What is required: Retype all of the data exactly as given.

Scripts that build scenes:
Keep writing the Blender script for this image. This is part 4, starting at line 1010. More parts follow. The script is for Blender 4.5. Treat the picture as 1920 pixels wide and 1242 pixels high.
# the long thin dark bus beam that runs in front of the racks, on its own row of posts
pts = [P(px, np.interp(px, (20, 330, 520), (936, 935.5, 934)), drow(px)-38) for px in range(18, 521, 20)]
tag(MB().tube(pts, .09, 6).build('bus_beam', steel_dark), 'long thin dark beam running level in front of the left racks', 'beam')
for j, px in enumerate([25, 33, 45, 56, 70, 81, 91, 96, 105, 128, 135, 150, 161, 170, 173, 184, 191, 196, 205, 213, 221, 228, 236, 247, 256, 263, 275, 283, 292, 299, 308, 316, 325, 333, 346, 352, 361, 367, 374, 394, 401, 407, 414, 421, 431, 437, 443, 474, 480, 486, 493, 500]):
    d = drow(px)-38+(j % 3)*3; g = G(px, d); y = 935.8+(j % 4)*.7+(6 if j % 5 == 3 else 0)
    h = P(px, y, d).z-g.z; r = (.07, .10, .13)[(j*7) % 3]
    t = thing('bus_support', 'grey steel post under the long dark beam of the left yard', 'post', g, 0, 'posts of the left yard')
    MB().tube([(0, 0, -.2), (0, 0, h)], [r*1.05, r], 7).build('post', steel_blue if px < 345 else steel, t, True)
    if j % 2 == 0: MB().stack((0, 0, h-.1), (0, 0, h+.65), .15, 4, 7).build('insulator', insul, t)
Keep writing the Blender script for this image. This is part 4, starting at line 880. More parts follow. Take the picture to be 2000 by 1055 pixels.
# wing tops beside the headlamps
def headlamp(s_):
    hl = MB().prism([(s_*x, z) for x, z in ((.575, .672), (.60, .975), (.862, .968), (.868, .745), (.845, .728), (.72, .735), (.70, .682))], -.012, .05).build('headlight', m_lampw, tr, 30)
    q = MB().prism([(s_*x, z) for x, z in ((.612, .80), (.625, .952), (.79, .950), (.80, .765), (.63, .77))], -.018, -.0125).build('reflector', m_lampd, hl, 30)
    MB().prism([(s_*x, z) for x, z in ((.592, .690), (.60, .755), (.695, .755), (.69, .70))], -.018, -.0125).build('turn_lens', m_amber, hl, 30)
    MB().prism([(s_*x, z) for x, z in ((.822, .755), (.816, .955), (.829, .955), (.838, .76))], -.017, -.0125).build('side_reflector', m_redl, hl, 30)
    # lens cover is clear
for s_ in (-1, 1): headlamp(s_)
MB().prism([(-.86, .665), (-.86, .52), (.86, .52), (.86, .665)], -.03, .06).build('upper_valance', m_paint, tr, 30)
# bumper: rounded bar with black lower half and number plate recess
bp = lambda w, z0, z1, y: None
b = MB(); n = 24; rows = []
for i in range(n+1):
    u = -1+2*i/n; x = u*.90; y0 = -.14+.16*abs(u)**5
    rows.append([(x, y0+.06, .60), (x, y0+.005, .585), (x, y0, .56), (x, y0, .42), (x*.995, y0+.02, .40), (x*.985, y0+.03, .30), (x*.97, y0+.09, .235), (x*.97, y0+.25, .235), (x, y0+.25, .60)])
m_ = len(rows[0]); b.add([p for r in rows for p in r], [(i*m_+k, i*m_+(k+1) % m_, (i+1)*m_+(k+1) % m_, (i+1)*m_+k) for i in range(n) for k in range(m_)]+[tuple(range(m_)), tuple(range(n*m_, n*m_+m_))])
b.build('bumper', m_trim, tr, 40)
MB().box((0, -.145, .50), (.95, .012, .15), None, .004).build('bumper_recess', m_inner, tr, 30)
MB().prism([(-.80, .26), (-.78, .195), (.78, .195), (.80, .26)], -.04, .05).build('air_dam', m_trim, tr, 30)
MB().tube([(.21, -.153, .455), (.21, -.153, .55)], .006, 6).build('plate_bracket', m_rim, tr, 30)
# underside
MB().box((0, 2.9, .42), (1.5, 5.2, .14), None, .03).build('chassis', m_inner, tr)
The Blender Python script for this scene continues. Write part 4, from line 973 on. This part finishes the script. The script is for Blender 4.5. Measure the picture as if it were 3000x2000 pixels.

Exercise answer:
Keep writing the Blender script for this image. This is part 4, starting at line 1010. More parts follow. The script is for Blender 4.5. Treat the picture as 1920 pixels wide and 1242 pixels high.
# the long thin dark bus beam that runs in front of the racks, on its own row of posts
pts = [P(px, np.interp(px, (20, 330, 520), (936, 935.5, 934)), drow(px)-38) for px in range(18, 521, 20)]
tag(MB().tube(pts, .09, 6).build('bus_beam', steel_dark), 'long thin dark beam running level in front of the left racks', 'beam')
for j, px in enumerate([25, 33, 45, 56, 70, 81, 91, 96, 105, 128, 135, 150, 161, 170, 173, 184, 191, 196, 205, 213, 221, 228, 236, 247, 256, 263, 275, 283, 292, 299, 308, 316, 325, 333, 346, 352, 361, 367, 374, 394, 401, 407, 414, 421, 431, 437, 443, 474, 480, 486, 493, 500]):
    d = drow(px)-38+(j % 3)*3; g = G(px, d); y = 935.8+(j % 4)*.7+(6 if j % 5 == 3 else 0)
    h = P(px, y, d).z-g.z; r = (.07, .10, .13)[(j*7) % 3]
    t = thing('bus_support', 'grey steel post under the long dark beam of the left yard', 'post', g, 0, 'posts of the left yard')
    MB().tube([(0, 0, -.2), (0, 0, h)], [r*1.05, r], 7).build('post', steel_blue if px < 345 else steel, t, True)
    if j % 2 == 0: MB().stack((0, 0, h-.1), (0, 0, h+.65), .15, 4, 7).build('insulator', insul, t)
Keep writing the Blender script for this image. This is part 4, starting at line 880. More parts follow. Take the picture to be 2000 by 1055 pixels.
# wing tops beside the headlamps
def headlamp(s_):
    hl = MB().prism([(s_*x, z) for x, z in ((.575, .672), (.60, .975), (.862, .968), (.868, .745), (.845, .728), (.72, .735), (.70, .682))], -.012, .05).build('headlight', m_lampw, tr, 30)
    q = MB().prism([(s_*x, z) for x, z in ((.612, .80), (.625, .952), (.79, .950), (.80, .765), (.63, .77))], -.018, -.0125).build('reflector', m_lampd, hl, 30)
    MB().prism([(s_*x, z) for x, z in ((.592, .690), (.60, .755), (.695, .755), (.69, .70))], -.018, -.0125).build('turn_lens', m_amber, hl, 30)
    MB().prism([(s_*x, z) for x, z in ((.822, .755), (.816, .955), (.829, .955), (.838, .76))], -.017, -.0125).build('side_reflector', m_redl, hl, 30)
    # lens cover is clear
for s_ in (-1, 1): headlamp(s_)
MB().prism([(-.86, .665), (-.86, .52), (.86, .52), (.86, .665)], -.03, .06).build('upper_valance', m_paint, tr, 30)
# bumper: rounded bar with black lower half and number plate recess
bp = lambda w, z0, z1, y: None
b = MB(); n = 24; rows = []
for i in range(n+1):
    u = -1+2*i/n; x = u*.90; y0 = -.14+.16*abs(u)**5
    rows.append([(x, y0+.06, .60), (x, y0+.005, .585), (x, y0, .56), (x, y0, .42), (x*.995, y0+.02, .40), (x*.985, y0+.03, .30), (x*.97, y0+.09, .235), (x*.97, y0+.25, .235), (x, y0+.25, .60)])
m_ = len(rows[0]); b.add([p for r in rows for p in r], [(i*m_+k, i*m_+(k+1) % m_, (i+1)*m_+(k+1) % m_, (i+1)*m_+k) for i in range(n) for k in range(m_)]+[tuple(range(m_)), tuple(range(n*m_, n*m_+m_))])
b.build('bumper', m_trim, tr, 40)
MB().box((0, -.145, .50), (.95, .012, .15), None, .004).build('bumper_recess', m_inner, tr, 30)
MB().prism([(-.80, .26), (-.78, .195), (.78, .195), (.80, .26)], -.04, .05).build('air_dam', m_trim, tr, 30)
MB().tube([(.21, -.153, .455), (.21, -.153, .55)], .006, 6).build('plate_bracket', m_rim, tr, 30)
# underside
MB().box((0, 2.9, .42), (1.5, 5.2, .14), None, .03).build('chassis', m_inner, tr)
The Blender Python script for this scene continues. Write part 4, from line 973 on. This part finishes the script. The script is for Blender 4.5. Measure the picture as if it were 3000x2000 pixels.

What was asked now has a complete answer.